The God AI concept is related to another favourite MIRI theme, the need to instil the whole of human value into an AI, something MIRI admits would be very difficult. .

MIRI makes the methodological proposal that it simplifies the issue of friendliness or morality or safety to deal with the whole of human value, rather than identifying a morally relevant subset. Having done that, it concludes that human morality is extremely complex. In other words, the payoff in terms of methodological simplification never arrives, for all that MIRI relieves itself of the burden of coming up with a theory of morality. Since dealing with human value in total is in absolute terms very complex, the possibility remains open that identifying the morally relevant subset of values is relatively easier (even if still difficult in absolute terms) than designing an AI to be friendly in terms of the totality of value, particularly since philosophy offers a body of work that seeks to identify simple underlying principles of ethics.

Not only are some human values morally relevant, than others some human values are what make humans dangerous to other humans, bordering on existential threat. I would rather not have superintelligent AIs with paranoia , supreme ambition, or tribal loyalty to other AIs in their value system.

So there are good reasons for thinking that installing subsets of human value would be both easier and safer.

Altruism, in particular is not needed for a limited agentive AI. Such AIs would perform specialised tasks, leaving it to humans to stitch the results into something that fulfils their values. We don't want a Google car that takes us where it guesses we want to go

Comment author: jacob_cannell 25 June 2015 08:26:19PM 1 point [-]

We have some initial ideas for computable versions of curiosity and controlism (there is not a good word in english for the desire/drive to be in control).

Autonomy? Arguably that's Greek...

I like it.

I do not believe the demand for or potential of oracle AI is remotely comparable to agentive AI. People will want agents to do their bidding, create wealth for them, help them live better, etc.

(Replying to my own text above). On consideration this is wrong - Google is an oracle-AI more or less, and there is high demand for that. The demand for agenty AI is probably much greater, but there is still a role/demand for oracle AI and alot of other stuff in between.

So there are good reasons for thinking that installing subsets of human value would be both easier and safer.

Totally. I think this also goes hand in hand with understanding more about human values - how they evolved, how they are encoded, what is learned or not etc.
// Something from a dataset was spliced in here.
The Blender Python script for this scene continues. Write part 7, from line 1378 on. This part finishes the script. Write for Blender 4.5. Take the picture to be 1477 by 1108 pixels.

Altruism, in particular is not needed for a limited agentive AI. Such AIs would perform specialised tasks, leaving it to humans to stitch the results into something that fulfils their values. We don't want a Google car that takes us where it guesses we want to go

Of course - there are many niches for more specialized or limited agentive AI, and these designs probably don't need altruism. That's important more for the complex general agents, which would control/manage the specialists, narrow AIs, other software, etc.

Comment author: TheAncientGeek 26 June 2015 08:21:52AM 3 points [-]

That's important more for the complex general agents, which would control/manage the specialists, narrow AIs, other software, etc.

That seems to be re introducing God AI. I think people would want to keep humans in the loop. That's both a prediction, and a means of AI safety.